Unofficial counts of voter turnout before Fazli's announcement had estimated that just 47 percent of eligible voters had taken to the polls nationwide, a figure higher than the official turnout stated by the interior minister on Sunday.
Estimates placed voter turnout in the capital as low as 25 percent. The official count for Tehran is yet unclear.
Former Tehran mayor Mohammad Bagher Qalibaf, a top contender for the post of parliamentary speaker, was the top winner in the capital, state TV said.
Voters had limited options on Friday's ballot, with more than 7,000 potential candidates had been disqualified, most of them reformists and moderates. Among those disqualified were 90 sitting members of Iran's 290-seat parliament who had wanted to run for re-election.
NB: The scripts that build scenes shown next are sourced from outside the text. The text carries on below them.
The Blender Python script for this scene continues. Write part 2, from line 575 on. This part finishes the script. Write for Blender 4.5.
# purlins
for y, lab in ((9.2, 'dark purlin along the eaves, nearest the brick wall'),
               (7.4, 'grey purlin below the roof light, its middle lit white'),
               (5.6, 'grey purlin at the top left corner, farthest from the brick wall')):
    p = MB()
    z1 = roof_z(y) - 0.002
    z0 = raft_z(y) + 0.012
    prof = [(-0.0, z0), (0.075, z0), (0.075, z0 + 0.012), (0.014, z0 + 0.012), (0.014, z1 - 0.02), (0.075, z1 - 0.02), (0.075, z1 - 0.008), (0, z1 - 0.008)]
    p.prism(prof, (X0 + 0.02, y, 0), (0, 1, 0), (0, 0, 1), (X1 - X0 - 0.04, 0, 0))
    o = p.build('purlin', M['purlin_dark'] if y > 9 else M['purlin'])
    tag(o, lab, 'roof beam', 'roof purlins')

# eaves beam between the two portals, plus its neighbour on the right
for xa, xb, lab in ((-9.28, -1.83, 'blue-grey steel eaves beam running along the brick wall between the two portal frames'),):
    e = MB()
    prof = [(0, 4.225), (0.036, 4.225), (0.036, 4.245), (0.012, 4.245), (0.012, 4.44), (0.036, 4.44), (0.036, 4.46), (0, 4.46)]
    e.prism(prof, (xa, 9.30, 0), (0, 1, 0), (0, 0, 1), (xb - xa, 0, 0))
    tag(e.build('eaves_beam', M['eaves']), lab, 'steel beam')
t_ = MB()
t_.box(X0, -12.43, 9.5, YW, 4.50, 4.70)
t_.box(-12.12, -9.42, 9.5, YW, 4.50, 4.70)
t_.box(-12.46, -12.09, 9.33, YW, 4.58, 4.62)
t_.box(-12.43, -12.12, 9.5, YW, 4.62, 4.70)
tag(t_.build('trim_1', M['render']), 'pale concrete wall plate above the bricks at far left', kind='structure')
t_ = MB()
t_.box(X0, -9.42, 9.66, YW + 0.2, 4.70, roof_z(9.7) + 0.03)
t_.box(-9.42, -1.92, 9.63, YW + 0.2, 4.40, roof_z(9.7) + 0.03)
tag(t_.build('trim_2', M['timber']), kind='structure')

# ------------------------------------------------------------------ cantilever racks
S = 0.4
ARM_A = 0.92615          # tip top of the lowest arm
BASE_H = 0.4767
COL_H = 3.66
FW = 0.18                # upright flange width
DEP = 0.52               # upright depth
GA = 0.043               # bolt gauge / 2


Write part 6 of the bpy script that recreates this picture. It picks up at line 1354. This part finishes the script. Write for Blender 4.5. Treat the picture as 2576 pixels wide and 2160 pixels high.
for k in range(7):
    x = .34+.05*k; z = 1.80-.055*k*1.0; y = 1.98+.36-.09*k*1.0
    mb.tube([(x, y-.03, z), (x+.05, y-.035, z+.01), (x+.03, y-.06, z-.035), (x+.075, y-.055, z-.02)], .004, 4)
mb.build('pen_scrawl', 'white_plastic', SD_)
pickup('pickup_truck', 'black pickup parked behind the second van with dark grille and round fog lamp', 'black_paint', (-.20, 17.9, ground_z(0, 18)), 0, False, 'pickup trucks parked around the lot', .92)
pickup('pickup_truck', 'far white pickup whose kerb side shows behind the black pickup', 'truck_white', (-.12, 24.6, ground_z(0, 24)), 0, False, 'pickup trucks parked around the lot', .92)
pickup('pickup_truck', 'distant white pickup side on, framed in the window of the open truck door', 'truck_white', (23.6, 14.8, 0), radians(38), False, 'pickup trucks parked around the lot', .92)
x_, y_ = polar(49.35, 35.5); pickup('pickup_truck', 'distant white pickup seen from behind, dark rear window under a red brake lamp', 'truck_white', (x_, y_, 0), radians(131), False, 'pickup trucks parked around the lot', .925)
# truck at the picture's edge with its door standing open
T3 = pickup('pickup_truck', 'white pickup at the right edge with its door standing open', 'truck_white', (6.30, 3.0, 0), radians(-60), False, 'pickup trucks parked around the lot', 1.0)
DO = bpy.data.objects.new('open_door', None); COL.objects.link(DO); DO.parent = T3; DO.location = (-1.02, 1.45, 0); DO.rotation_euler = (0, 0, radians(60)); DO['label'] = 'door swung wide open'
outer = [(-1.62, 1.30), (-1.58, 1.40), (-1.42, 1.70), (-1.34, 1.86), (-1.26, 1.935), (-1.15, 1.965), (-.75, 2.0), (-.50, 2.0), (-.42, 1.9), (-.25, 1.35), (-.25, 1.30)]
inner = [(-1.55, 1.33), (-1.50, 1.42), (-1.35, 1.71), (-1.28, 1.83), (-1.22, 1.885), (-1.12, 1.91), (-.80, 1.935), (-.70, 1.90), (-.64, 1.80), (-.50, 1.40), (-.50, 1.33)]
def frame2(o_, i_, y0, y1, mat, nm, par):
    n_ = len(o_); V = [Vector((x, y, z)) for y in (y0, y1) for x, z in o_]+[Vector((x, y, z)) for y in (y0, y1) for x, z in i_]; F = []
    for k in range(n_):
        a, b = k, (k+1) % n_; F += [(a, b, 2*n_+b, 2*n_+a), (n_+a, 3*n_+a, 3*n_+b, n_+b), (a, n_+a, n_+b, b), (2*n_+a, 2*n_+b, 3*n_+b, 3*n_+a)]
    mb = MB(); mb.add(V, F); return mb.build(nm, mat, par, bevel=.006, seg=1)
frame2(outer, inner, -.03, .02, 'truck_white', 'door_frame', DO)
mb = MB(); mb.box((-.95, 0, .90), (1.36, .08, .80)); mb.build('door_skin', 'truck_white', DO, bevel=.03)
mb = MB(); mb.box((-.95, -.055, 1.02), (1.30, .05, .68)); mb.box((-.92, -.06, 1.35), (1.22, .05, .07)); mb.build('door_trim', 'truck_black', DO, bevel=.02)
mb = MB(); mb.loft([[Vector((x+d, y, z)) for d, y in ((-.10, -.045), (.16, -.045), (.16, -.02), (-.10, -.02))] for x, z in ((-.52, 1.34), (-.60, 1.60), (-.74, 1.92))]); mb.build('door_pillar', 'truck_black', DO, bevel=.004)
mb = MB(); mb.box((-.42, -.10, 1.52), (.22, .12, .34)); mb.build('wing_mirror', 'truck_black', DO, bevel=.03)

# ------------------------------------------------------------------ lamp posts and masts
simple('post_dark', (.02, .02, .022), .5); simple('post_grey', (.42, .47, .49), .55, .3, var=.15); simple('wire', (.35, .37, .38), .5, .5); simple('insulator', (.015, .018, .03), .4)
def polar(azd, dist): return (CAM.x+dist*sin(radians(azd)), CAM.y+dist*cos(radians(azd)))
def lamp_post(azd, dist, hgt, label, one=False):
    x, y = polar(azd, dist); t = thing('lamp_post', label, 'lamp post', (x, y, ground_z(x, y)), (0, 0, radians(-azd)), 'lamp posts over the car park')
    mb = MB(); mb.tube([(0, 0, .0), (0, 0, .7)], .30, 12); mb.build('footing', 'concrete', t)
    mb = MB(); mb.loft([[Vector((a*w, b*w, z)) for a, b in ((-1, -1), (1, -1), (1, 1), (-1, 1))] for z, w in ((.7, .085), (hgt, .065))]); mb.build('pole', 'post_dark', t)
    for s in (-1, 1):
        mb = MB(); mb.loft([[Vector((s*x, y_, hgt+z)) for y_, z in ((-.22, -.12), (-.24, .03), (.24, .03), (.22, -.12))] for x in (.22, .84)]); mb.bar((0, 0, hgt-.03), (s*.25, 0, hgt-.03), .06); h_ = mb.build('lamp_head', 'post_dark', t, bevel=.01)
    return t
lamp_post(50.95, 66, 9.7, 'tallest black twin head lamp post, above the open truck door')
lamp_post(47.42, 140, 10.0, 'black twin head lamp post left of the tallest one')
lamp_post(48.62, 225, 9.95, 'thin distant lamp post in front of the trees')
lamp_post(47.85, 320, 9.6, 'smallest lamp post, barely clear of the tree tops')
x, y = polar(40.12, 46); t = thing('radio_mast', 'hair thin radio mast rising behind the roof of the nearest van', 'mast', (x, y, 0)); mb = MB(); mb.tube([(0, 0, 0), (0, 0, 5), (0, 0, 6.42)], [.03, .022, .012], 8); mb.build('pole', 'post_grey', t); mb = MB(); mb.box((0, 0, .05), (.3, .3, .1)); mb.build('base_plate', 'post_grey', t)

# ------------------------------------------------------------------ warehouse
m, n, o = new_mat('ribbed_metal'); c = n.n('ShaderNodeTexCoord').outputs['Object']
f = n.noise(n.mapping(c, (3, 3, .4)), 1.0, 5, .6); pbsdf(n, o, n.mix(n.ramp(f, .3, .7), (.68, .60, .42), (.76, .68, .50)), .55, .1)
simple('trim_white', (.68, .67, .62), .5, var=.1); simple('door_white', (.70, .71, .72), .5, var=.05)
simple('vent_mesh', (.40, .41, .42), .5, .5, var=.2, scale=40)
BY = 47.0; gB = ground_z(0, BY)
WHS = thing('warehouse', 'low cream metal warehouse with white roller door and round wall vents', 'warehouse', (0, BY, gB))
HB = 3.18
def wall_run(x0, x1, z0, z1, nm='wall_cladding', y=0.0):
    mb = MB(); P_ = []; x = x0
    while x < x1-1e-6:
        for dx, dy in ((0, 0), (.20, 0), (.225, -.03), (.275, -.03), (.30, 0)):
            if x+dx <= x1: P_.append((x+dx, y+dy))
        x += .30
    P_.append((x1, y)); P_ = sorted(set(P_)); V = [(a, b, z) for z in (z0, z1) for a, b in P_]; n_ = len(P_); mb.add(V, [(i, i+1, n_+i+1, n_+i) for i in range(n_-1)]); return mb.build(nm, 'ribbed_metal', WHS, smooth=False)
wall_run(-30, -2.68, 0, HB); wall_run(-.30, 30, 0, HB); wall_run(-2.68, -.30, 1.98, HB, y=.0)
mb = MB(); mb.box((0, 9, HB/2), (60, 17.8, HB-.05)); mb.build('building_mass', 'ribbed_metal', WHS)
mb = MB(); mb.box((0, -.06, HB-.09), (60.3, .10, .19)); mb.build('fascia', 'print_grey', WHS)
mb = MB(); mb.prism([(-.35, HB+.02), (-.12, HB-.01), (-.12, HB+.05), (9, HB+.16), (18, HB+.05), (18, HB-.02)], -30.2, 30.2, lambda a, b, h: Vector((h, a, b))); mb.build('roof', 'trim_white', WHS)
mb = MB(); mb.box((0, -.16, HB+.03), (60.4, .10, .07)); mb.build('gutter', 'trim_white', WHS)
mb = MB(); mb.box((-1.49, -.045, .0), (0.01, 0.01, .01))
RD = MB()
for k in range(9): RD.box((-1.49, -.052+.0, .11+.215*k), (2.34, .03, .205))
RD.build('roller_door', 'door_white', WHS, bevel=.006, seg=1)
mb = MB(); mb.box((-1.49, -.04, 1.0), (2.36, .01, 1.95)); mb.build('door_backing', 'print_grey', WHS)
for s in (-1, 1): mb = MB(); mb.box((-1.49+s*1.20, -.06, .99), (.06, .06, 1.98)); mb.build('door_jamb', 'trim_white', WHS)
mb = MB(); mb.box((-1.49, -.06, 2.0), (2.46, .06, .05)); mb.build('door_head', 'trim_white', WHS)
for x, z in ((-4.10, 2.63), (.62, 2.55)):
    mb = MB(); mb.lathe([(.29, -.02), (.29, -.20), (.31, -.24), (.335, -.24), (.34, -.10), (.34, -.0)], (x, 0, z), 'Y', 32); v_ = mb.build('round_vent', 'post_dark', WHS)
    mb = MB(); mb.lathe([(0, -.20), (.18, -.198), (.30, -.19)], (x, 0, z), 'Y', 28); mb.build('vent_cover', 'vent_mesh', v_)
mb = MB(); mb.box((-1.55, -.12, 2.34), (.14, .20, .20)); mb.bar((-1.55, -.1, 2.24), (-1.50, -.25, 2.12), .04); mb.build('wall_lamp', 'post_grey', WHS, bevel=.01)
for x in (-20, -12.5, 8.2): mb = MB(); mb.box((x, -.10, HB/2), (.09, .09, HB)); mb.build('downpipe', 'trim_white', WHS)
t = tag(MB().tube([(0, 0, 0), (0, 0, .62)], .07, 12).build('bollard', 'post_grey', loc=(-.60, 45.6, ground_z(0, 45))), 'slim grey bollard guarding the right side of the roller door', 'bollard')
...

The record low voter turnout may also indicate growing disillusionment with the Iranian establishment, analysts say.
Nationwide protests against the government were brutally repressed late last year, with as many as 1,500 demonstrators killed by security forces according to Reuters.
The official IRNA news agency said ballot counting had come to an end on Sunday, with 201 out of 208 constituencies decided. The seven relatively smaller constituencies will be decided in a run-off election later in April.
If the conservatives' resurgence is confirmed, it will mean President Hassan Rouhani's slender majority of reformists and moderates elected four years ago is nearly purged.
The moderates have been weakened by the US pullout from a landmark nuclear deal in 2018 and the imposition of fresh sanctions.